What can a late-Soviet parody speak of critique and resistance? What kinds of connective threads may it present to the Malay vernacular?
As a parodic style, Stiob demands its practitioner to take an ironic aesthetic that is markedly different from sarcasm, cynicism or derision. The ‘Stiobic act’ demands over-identification with the object of critique, obfuscating determinations of the sincerity to ridicule the act.
In this monologue, Sha Sharif shared her research on this late and post-Soviet parody style, and its attendant concepts of overidentification, ambivalence, polyphonic heteroglossia, tonality, banality, kitsch, poshlost and multilectic analysis.
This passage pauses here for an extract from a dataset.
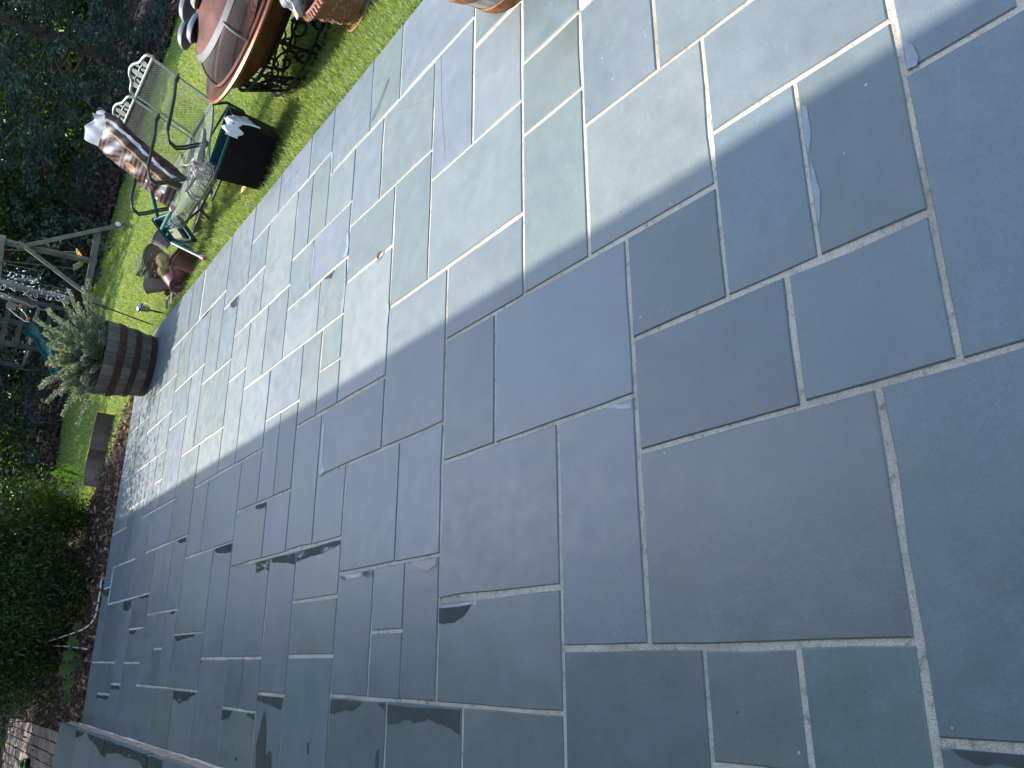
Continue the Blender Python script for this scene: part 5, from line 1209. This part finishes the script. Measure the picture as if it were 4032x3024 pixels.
mb = MB(); mb.tube([(3.20, 6.30, .20), (3.13, 6.42, .17), (3.08, 6.55, .10)], .005, 6); o = mb.build('stick', M_TERRA, origin=(3.13, 6.42, .17)); tag(o, 'thin orange-brown stick lying across the root balls', 'stick')

# ------------------------------------------------------------------ log, trough, block and small litter
lg = branch_obj('log', 'grey weathered length of log on the grass under the bench', (3.80, 6.25, .0), [([(3.90, 5.98, .0), (3.84, 6.18, .0), (3.77, 6.42, -.01), (3.72, 6.56, -.02)], [.040, .042, .036, .022])], M_GREYW, 'log')
tr = thing('wooden_trough', 'boat-shaped hollow wooden trough lying on the grass behind the bench feet', 'trough', (3.60, 6.38, -.05), math.atan2(.22, -.20))
mb = MB(); vs = []; m_ = 13
for ring in range(4):
    for i in range(m_ * 2):
        t = math.pi * 2 * i / (m_ * 2); a = math.cos(t) * .17; b = math.sin(t) * .050 * (abs(math.cos(t)) ** 0 - .25 * abs(math.cos(t)))
        f, zz_ = ((.72, 0), (1.0, .060), (.90, .062), (.55, .018))[ring]; vs.append((a * f, b * f, zz_))
mb.add(vs, [(j * 26 + i, j * 26 + (i + 1) % 26, (j + 1) * 26 + (i + 1) % 26, (j + 1) * 26 + i) for j in range(3) for i in range(26)] + [tuple(range(26))[::-1], tuple(78 + i for i in range(26))])
mb.build('hull', M_BROWNL, tr)
yb = MB(); yb.box((0, 0, 0), (.045, .13, .035), Matrix.Rotation(.55, 3, 'Z') @ Matrix.Rotation(.15, 3, 'X'))
for k in range(4): yb.tube([(-.02 + .0 * k, -.045 + .03 * k, .018), (-.016, -.045 + .03 * k, .026)], .008, 6)
o = yb.build('sponge_block', M_YELLOW, origin=(0, 0, 0)); o.location = (3.21, 5.07, -.015); o.rotation_euler = (0, 0, -.35); tag(o, 'pale yellow notched block lying in the grass beside the black bin', 'sponge')
GW = 'bleached sticks and cones at the patio edge'
for i, (p, q, r_, lab) in enumerate([((3.03, 7.02, -.02), (3.10, 6.78, .01), .013, 'thick bleached stick at the patio edge nearest the maroon pot'), ((3.02, 7.20, -.03), (3.12, 6.98, .0), .011, 'bleached forked stick nearer the solar light'),
        ((3.13, 7.16, -.03), (3.16, 6.95, .0), .008, 'thin dark stick behind the bleached ones'), ((2.99, 6.74, -.02), (3.08, 6.88, -.01), .008, 'short pale stick beside the maroon pot')]):
    branch_obj('stick', lab, p, [([p, ((p[0] + q[0]) / 2 + .01, (p[1] + q[1]) / 2, .01), q], [r_, r_ * .9, r_ * .5])], M_DRIFT if i != 2 else M_BARK, 'stick', GW)
for i, (x, y_, lab) in enumerate([(3.15, 7.08, 'dark spiky pine cone nearest the solar light'), (3.10, 6.96, 'dark pine cone between the bleached sticks')]):
    t = thing('pine_cone', lab, 'pine cone', (x, y_, .0), random.uniform(0, 3), GW)
    ico('core', M_BARK, (0, 0, 0), .022, .2, 1, (1, 1, 1.4), parent=t, seed=i)
    n = 80; d = rnd_unit(n); d[:, 2] *= 1.3; quads('scales', d * .03, unit(d + np.array([0, 0, .5])) * .010, unit(np.cross(d, rnd_unit(n))) * .007, M_CHIPW, t)
# a fallen leaf and needles on the stones
fl = thing('fallen_leaf', 'small orange-brown dry leaf lying on the sunlit flagstones', 'leaf', (1.685, 2.845, .004), R(-40))
mb = MB(); prof = [(-.024, 0), (-.012, .008), (.0, .0105), (.012, .008), (.024, 0)]
mb.add([(s, w, .003 + w * .8) for s, w in prof] + [(s, -w, .003 + w * .5) for s, w in prof[1:-1]] + [(s, 0, .0015 + .01 * abs(s) * 10 * .1) for s, _ in prof[1:-1]], [(0, 1, 8), (1, 2, 9, 8), (2, 3, 10, 9), (3, 4, 10), (0, 8, 5), (8, 9, 6, 5), (9, 10, 7, 6), (10, 4, 7)])
mb.build('blade', M_TERRA, fl); mb = MB(); mb.tube([(-.024, 0, .002), (-.034, .003, .002)], .0009, 5); mb.build('stalk', M_BARK, fl)
mb = MB()
for pts in ([(2.655, 2.865, .003), (2.60, 2.90, .004), (2.545, 2.955, .004), (2.50, 3.02, .003)], [(2.655, 2.865, .003), (2.605, 2.912, .005), (2.555, 2.975, .005), (2.515, 3.03, .003)]): mb.tube(pts, .0009, 5)
o = mb.build('pine_needle', M_BARK, origin=(2.655, 2.865, .003)); tag(o, 'long forked brown pine needle lying on the sunlit stone nearest the terracotta pot', 'pine needle')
A brief survey of Stiob elsewhere, elsewhen will be also be taken, tracing how Stiob can be mobilised as a form of portable analytics, where knowledge is assumed to always be in transit.
Sha also shared her evolving thoughts on Falsahfaking, a rhizomatic offshoot of Stiob as a speculative-comparative-revisionist anthropology of semiotics, affect and resistance in the Malay vernacular by drawing on the literary work of Wazir Jahan Karim, Salleh ben Joned, and on traditions of Boria, Bangsawan and Malay humour magazines. The project parses and reads against the colonial constructions of the ‘indolent native’ and hopes to generate an evasive emotion of culture containing potentiality for resistance and dissidence.